▶ What you should do: Each line should be copied exactly.

Begin Data shown

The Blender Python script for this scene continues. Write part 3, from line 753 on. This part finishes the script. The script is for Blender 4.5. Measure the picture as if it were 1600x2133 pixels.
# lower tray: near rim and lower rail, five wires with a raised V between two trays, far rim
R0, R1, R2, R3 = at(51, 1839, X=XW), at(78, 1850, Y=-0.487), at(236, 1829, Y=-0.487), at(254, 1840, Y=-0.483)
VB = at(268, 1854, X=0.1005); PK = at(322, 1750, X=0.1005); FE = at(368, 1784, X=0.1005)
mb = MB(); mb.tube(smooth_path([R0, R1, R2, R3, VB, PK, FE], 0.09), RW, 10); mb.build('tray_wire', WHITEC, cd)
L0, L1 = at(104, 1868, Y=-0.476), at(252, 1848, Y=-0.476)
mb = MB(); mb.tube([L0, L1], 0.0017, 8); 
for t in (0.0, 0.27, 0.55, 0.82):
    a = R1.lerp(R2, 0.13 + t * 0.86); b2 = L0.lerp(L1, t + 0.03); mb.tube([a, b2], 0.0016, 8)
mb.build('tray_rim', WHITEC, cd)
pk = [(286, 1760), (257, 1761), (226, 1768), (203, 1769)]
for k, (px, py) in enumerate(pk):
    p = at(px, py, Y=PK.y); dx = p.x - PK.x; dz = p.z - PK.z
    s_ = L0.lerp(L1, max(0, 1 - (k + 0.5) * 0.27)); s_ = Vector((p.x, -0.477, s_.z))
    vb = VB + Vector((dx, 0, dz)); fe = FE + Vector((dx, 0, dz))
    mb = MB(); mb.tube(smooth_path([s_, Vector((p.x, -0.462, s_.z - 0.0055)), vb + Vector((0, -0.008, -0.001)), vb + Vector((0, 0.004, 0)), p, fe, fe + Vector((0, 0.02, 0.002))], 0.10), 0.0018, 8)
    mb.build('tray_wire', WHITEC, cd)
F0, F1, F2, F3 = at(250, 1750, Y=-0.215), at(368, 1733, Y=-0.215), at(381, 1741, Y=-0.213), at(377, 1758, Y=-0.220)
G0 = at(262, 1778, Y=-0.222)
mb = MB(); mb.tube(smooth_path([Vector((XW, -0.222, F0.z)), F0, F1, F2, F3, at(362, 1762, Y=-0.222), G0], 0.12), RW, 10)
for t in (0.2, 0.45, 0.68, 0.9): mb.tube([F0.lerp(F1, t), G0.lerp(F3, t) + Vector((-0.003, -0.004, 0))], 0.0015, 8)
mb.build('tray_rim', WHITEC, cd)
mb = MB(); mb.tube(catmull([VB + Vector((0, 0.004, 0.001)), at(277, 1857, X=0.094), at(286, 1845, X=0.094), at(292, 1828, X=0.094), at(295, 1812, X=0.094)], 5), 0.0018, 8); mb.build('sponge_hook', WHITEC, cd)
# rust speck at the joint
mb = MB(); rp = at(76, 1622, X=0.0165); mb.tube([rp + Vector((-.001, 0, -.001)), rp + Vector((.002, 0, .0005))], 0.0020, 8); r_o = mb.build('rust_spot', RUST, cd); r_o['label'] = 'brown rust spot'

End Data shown

▶ Expected output:
The Blender Python script for this scene continues. Write part 3, from line 753 on. This part finishes the script. The script is for Blender 4.5. Measure the picture as if it were 1600x2133 pixels.
# lower tray: near rim and lower rail, five wires with a raised V between two trays, far rim
R0, R1, R2, R3 = at(51, 1839, X=XW), at(78, 1850, Y=-0.487), at(236, 1829, Y=-0.487), at(254, 1840, Y=-0.483)
VB = at(268, 1854, X=0.1005); PK = at(322, 1750, X=0.1005); FE = at(368, 1784, X=0.1005)
mb = MB(); mb.tube(smooth_path([R0, R1, R2, R3, VB, PK, FE], 0.09), RW, 10); mb.build('tray_wire', WHITEC, cd)
L0, L1 = at(104, 1868, Y=-0.476), at(252, 1848, Y=-0.476)
mb = MB(); mb.tube([L0, L1], 0.0017, 8); 
for t in (0.0, 0.27, 0.55, 0.82):
    a = R1.lerp(R2, 0.13 + t * 0.86); b2 = L0.lerp(L1, t + 0.03); mb.tube([a, b2], 0.0016, 8)
mb.build('tray_rim', WHITEC, cd)
pk = [(286, 1760), (257, 1761), (226, 1768), (203, 1769)]
for k, (px, py) in enumerate(pk):
    p = at(px, py, Y=PK.y); dx = p.x - PK.x; dz = p.z - PK.z
    s_ = L0.lerp(L1, max(0, 1 - (k + 0.5) * 0.27)); s_ = Vector((p.x, -0.477, s_.z))
    vb = VB + Vector((dx, 0, dz)); fe = FE + Vector((dx, 0, dz))
    mb = MB(); mb.tube(smooth_path([s_, Vector((p.x, -0.462, s_.z - 0.0055)), vb + Vector((0, -0.008, -0.001)), vb + Vector((0, 0.004, 0)), p, fe, fe + Vector((0, 0.02, 0.002))], 0.10), 0.0018, 8)
    mb.build('tray_wire', WHITEC, cd)
F0, F1, F2, F3 = at(250, 1750, Y=-0.215), at(368, 1733, Y=-0.215), at(381, 1741, Y=-0.213), at(377, 1758, Y=-0.220)
G0 = at(262, 1778, Y=-0.222)
mb = MB(); mb.tube(smooth_path([Vector((XW, -0.222, F0.z)), F0, F1, F2, F3, at(362, 1762, Y=-0.222), G0], 0.12), RW, 10)
for t in (0.2, 0.45, 0.68, 0.9): mb.tube([F0.lerp(F1, t), G0.lerp(F3, t) + Vector((-0.003, -0.004, 0))], 0.0015, 8)
mb.build('tray_rim', WHITEC, cd)
mb = MB(); mb.tube(catmull([VB + Vector((0, 0.004, 0.001)), at(277, 1857, X=0.094), at(286, 1845, X=0.094), at(292, 1828, X=0.094), at(295, 1812, X=0.094)], 5), 0.0018, 8); mb.build('sponge_hook', WHITEC, cd)
# rust speck at the joint
mb = MB(); rp = at(76, 1622, X=0.0165); mb.tube([rp + Vector((-.001, 0, -.001)), rp + Vector((.002, 0, .0005))], 0.0020, 8); r_o = mb.build('rust_spot', RUST, cd); r_o['label'] = 'brown rust spot'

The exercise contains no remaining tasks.